Последние слова весьма показательны: миролюбивый император противопоставляется свирепому и воинственному дяде-военачальнику. Можно предположить, что оскорбительница великого князя, если она действительно произносила эти слова, продолжала сохранять известное уважение к царю. Совершая государственное преступление, оскорбляя Верховного главнокомандующего, старая русская еврейка использует монархический язык, субъективно выступает как верноподданная своего государя.

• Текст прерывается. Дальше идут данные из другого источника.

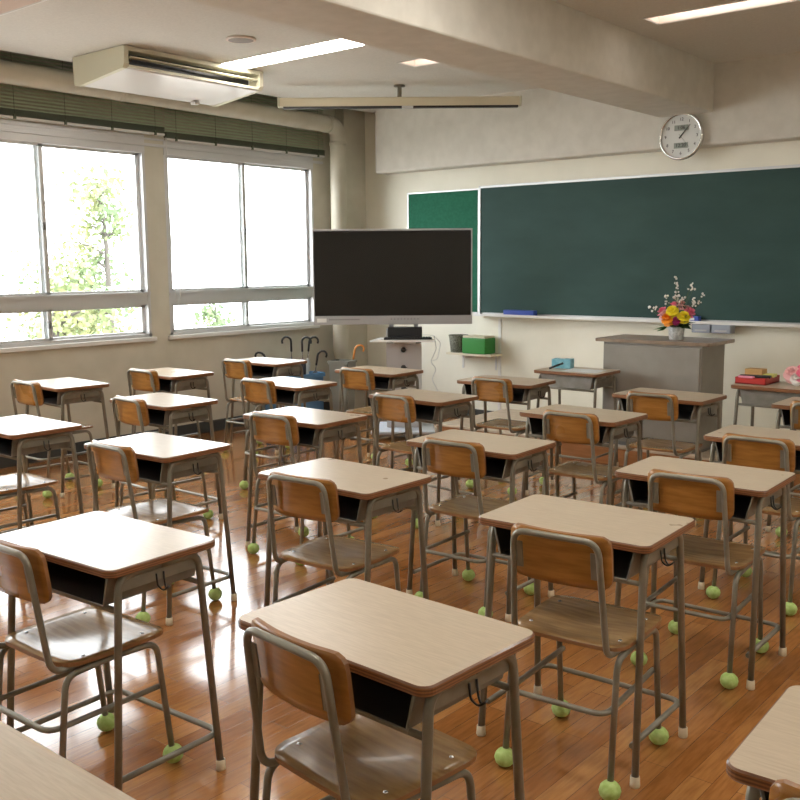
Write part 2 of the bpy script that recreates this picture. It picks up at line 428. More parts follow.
# big cream pipe along the window head
t = thing('ventilation_pipe', 'cream painted pipe running above the windows and down the corner', 'pipe', (-7.06, 7.47, 0))
b = B(); tube(b, fillet([(0, -9.0, 3.06), (0, 0, 2.98), (0, 0, .62), (.0, .26, .30), (.0, .40, .30)], [0, .13, .2, .15, 0], 7), .083, 20); obj('pipe', b, 'pipe', t)
for y in (-.16, -2.6, -5.0):
    b = B(); lathe(b, [(.084, -.02), (.09, -.018), (.09, .018), (.084, .02)], 20, (0, y, 2.982-y*.0089), 'Y'); obj('collar', b, 'pipe', t)
b = B()
lathe(b, [(.084, -.02), (.09, -.018), (.09, .018), (.084, .02)], 20, (0, 0, 2.80), 'Z')
obj('collar', b, 'pipe', t)

# ------------------------------------------------------------------ air conditioner
t = thing('air_conditioner', 'cream ceiling-hung air conditioner with a long dark outlet above the windows', 'air conditioner', (-6.40, 4.90, 2.92))
b = B()
prof = [(-.32, .0), (-.33, .03), (-.33, .205), (.325, .205), (.325, .085), (.30, .055), (-.26, -.008)]
def acx(p): return Vector((p[0], p[2], p[1]))
prism(b, prof, -.66, -.622, 0, xf=acx); obj('end_cap', b, 'acbody', t); b = B(); prism(b, prof, .622, .66, 0, xf=acx)
obj('end_cap', b, 'acbody', t)
b = B(); prof2 = [(-.325, .006), (-.325, .205), (.20, .205), (.20, .085), (.30, .060), (.29, .052), (-.26, -.004)]
prism(b, prof2, -.622, .622, 0, xf=lambda p: Vector((p[0], p[2], p[1]))); obj('body', b, 'acbot', t)
b = B(); b2(b, (.20, -.622, .175), (.322, .622, .205)); b2(b, (.20, -.622, .060), (.318, .622, .078)); obj('outlet_frame', b, 'acbody', t)
b = B(); b2(b, (.202, -.60, .078), (.212, .60, .175)); obj('outlet', b, 'black', t)
b = B(); b2(b, (.255, -.60, .132), (.318, .60, .140)); obj('louvre', b, 'acbody', t)
b = B(); b2(b, (-.24, .36, -.03), (-.18, .41, -.004), bev=.006); obj('drain_boss', b, 'acbot', t)

# smoke detector / round ceiling speaker
t = thing('ceiling_speaker', 'round flush ceiling speaker between air conditioner and beam', 'speaker', (-5.33, 4.68, ZC))
b = B(); lathe(b, [(.098, 0), (.105, -.004), (.105, -.012), (.088, -.014)], 28); obj('ring', b, 'lampbody', t)
b = B(); lathe(b, [(.088, -.012), (.05, -.015), (0, -.016)], 28); obj('grille', b, 'speaker', t)

# projector screen roll
ca = -.6967
FW = Vector((-.635, .7594, 0)).normalized(); RT = Vector((FW.y, -FW.x, 0)); AZ = math.atan2(RT.y, RT.x)
c0 = Vector((-5.66, 6.79, 2.985))
t = thing('projection_screen', 'rolled-up cream projection screen hanging under the ceiling above the display', 'projection screen', c0, AZ)
L = 1.055
b = B()
prism(b, [(-.035, -.035), (-.035, .03), (-.025, .04), (.025, .04), (.035, .03), (.035, -.035)], -L, L, xf=lambda p: Vector((p[2], p[0], p[1]))); obj('housing', b, 'shelf', t)
b = B()
b.free()
for s in (-1, 1):
    b = B(); b2(b, (s*L, -.04, -.04), (s*(L+.02), .04, .045), bev=.008); obj('end_cap', b, 'acbody', t)
b = B(); b2(b, (-L+.03, -.028, -.052), (L-.01, .028, -.035)); obj('slot', b, 'black', t)
b = B(); b2(b, (.02, -.034, -.056), (.12, .034, -.036), bev=.003); obj('pull_tab', b, 'alu', t)
b = B(); tube(b, [(0, 0, .035), (0, 0, .14)], .02, 10); lathe(b, [(.0, .125), (.05, .13), (.05, .144), (0, .1445)], 16); obj('ceiling_bracket', b, 'frame', t)

# ------------------------------------------------------------------ chalkboard wall
t = thing('chalkboard', 'long dark green chalkboard with aluminium frame on the front wall', 'chalkboard', (-3.45, YF, 1.07))
BL, BR = -2.13, 3.3
b = B(); b2(b, (BL+.02, -.035, .02), (BR, -.012, 1.225)); obj('writing_surface', b, 'board', t)
b = B(); b2(b, (BL, -.045, 0), (BL+.022, 0, 1.245), bev=.002); b2(b, (BL, -.045, 1.222), (BR, 0, 1.245), bev=.002); b2(b, (BR, -.045, 0), (BR+.02, 0, 1.245)); b2(b, (BL, -.012, 0), (BR, 0, 1.24)); obj('frame', b, 'alu', t)
b = B(); b2(b, (BL, -.13, -.012), (BR+.02, -.002, .0)); b2(b, (BL, -.135, -.012), (BR+.02, -.128, .012)); obj('chalk_tray', b, 'white', t)
t = thing('bulletin_board', 'bright green felt notice panel left of the chalkboard, partly behind the display', 'notice board', (-6.04, YF, 1.08))
b = B(); b2(b, (-.44, -.02, .01), (.44, -.004, 1.20)); obj('felt', b, 'bulletin', t)
b = B()
b2(b, (-.455, -.026, 0), (-.44, 0, 1.215)); b2(b, (.44, -.026, 0), (.452, 0, 1.215)); b2(b, (-.455, -.026, 1.20), (.452, 0, 1.215)); b2(b, (-.455, -.026, -.005), (.452, 0, .01)); obj('frame', b, 'alu', t)
b = B(); b2(b, (-.17, -.038, 0), (.17, .038, .052), bev=.006); o = obj('eraser_tray', b, 'blue', None, (-5.075, 7.868, 1.0725)); tag(o, 'long blue eraser holder at the left end of the chalk tray', 'eraser')
b = B(); b2(b, (-.038, -.028, 0), (.038, .028, .045), 0, .006); b2(b, (-.04, -.030, .012), (.0, -.0275, .035), 1); o = obj('chalk_eraser', b, ['blue', 'white'], None, (-3.33, 7.868, 1.0725)); tag(o, 'small blue chalk eraser on the tray behind the flowers', 'eraser')
for k, x in enumerate((-3.255, -3.085)):
    t = thing('chalk_box', 'grey plastic chalk box under the tray, %s of the pair' % ('left' if k == 0 else 'right'), 'box', (x, 7.855, 1.0), 0, 'chalk boxes under the tray')
    b = B(); b2(b, (-.08, -.055, -.015), (.08, .055, .057), bev=.006); obj('drawer_body', b, 'traygrey', t)
    b = B(); b2(b, (-.05, -.060, .0), (.05, -.054, .012), bev=.001); obj('grip', b, 'lightgrey', t)

# wall clock
t = thing('wall_clock', 'round chrome-rimmed wall clock with two small digital displays', 'clock', (-3.44, 7.75, 2.585))
b = B(); lathe(b, [(.0, 0), (.165, 0), (.184, -.015), (.190, -.04), (.184, -.058), (.172, -.060), (.168, -.044)], 48, axis='Y'); obj('rim', b, 'chrome', t)
b = B(); lathe(b, [(.17, -.040), (.0, -.040)], 48, axis='Y'); obj('dial', b, 'face', t)
def text(s, size, loc, m, parent, name, ext=.001):
    cu = bpy.data.curves.new(name, 'FONT'); cu.body = s; cu.size = size; cu.align_x = 'CENTER'; cu.align_y = 'CENTER'; cu.extrude = ext
    tmp = bpy.data.objects.new('tmp', cu); COL.objects.link(tmp); bpy.context.view_layer.update()
    me = bpy.data.meshes.new_from_object(tmp.evaluated_get(bpy.context.evaluated_depsgraph_get()))
    bpy.data.objects.remove(tmp); me.materials.clear(); me.materials.append(M[m])
    o = bpy.data.objects.new(name, me); COL.objects.link(o); o.parent = parent; o.location = loc; o.rotation_euler = (PI/2, 0, 0); return o
for k in range(1, 13):
    a = PI/2-k*PI/6; text(str(k), .034, (.135*math.cos(a), -.0425, .135*math.sin(a)), 'ink', t, 'numeral')
for z, s in ((.068, '1:06'), (-.072, '12:20')):
    b = B(); b2(b, (-.06, -.044, z-.022), (.06, -.040, z+.022), bev=.001); lc = obj('digital_display', b, 'lcd', t)
    text(s, .040, (0, -.0455, z), 'ink', lc, 'digits')
def hand(name, ang, l, w, y):
    b = B(); a = PI/2-ang; d = Vector((math.cos(a), 0, math.sin(a))); n = Vector((-d.z, 0, d.x))
    pts = [-d*.02-n*w, d*l-n*w*.5, d*l+n*w*.5, -d*.02+n*w]
    lo = [b.verts.new(p+Vector((0, y, 0))) for p in pts]; hi = [b.verts.new(p+Vector((0, y-.002, 0))) for p in pts]
    b.faces.new(lo); b.faces.new(hi[::-1])
    for k in range(4): b.faces.new((lo[k], lo[(k+1) % 4], hi[(k+1) % 4], hi[k]))
    obj(name, b, 'ink', t)
hand('hour_hand', math.radians(40), .085, .006, -.049); hand('minute_hand', math.radians(42), .12, .0035, -.052); hand('second_hand', math.radians(140), .12, .001, -.054)

# teaching platform, podium
b = B(); b2(b, (-5.25, 6.80, 0), (.6, YF-.001, .148), 1); b2(b, (-5.26, 6.79, .130), (.61, YF-.001, .15), 0, .003)
o = obj('teaching_platform', b, ['stage', 'stagef']); tag(o, 'low pale-topped wooden teaching platform along the chalkboard wall', 'platform')
t = thing('podium', 'large grey teacher podium with brown top standing on the platform', 'podium', (-3.245, 7.08, .15))
b = B(); b2(b, (-.40, -.225, .03), (.405, .20, .81), bev=.004); obj('cabinet', b, 'greypod', t)
b = B(); b2(b, (-.385, -.235, .05), (.39, -.222, .79), bev=.003); obj('front_panel', b, 'greypod', t)
b = B(); b2(b, (-.38, -.21, 0), (.385, .19, .03)); obj('plinth', b, 'alu_dark', t)
b = B(); prism(b, rrect(.93, .50, .015), .81, .835); bmesh.ops.bevel(b, geom=[e for e in b.edges if abs(e.verts[0].co.z-e.verts[1].co.z) < 1e-6], offset=.003, segments=2, affect='EDGES')
obj('podium_top', b, 'podtop', t, (0, 0, 0))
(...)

Лояльный монархизм по отношению к государю присущ и некоторым другим оскорблениям Верховного главнокомандующего. О том же говорил уже в январе и 44-летний немец, поселянин Самарской губернии, противопоставляя воинственного великого князя и предположительно «миролюбивого императора»: «ГОСУДАРЬ хочет мира, а НИКОЛАЙ НИКОЛАЕВИЧ не хочет, за это Его давно следовало бы убить ….. (площадная брань)». Аналогичные слова приписывались и 37-летнему поселянину-немцу той же губернии: «Великого Князя НИКОЛАЯ НИКОЛАЕВИЧА надо убить – так как ваш ГОСУДАРЬ давно бы помирился, а он мучает народ». Похожие мысли высказывал и 61-летний немец, крестьянин Бессарабской губернии: «Это не виноват ГОСУДАРЬ, что война, а виноват ЕГО ГОСУДАРЯ ДЯДЯ, НИКОЛАЙ НИКОЛАЕВИЧ. Когда немец просил мира, так НИКОЛАЙ НИКОЛАЕВИЧ не хотел, а теперь пускай поцелует его в задницу … (брань)». 30-летней немке, русской потомственной дворянке, приписывались такие слова: «Этого мерзавца Великого Князя НИКОЛАЯ НИКОЛАЕВИЧА следовало бы застрелить, или отравить, и война кончилась бы». Поселянка же Таврической губернии, 41-летняя немка, была настроена критично по отношению к императору, в то же время она, говоря о великом князе, утверждала: «ГОСУДАРЬ ничего не знает, это тот седой черт наставляет». 20-летний немец, поселянин Бессарабской губернии, призванный в армию, сказал при свидетелях, подразумевая Верховного главнокомандующего: «Через эту сволочь … (брань) пропадает много народа и я должен идти на войну»1217.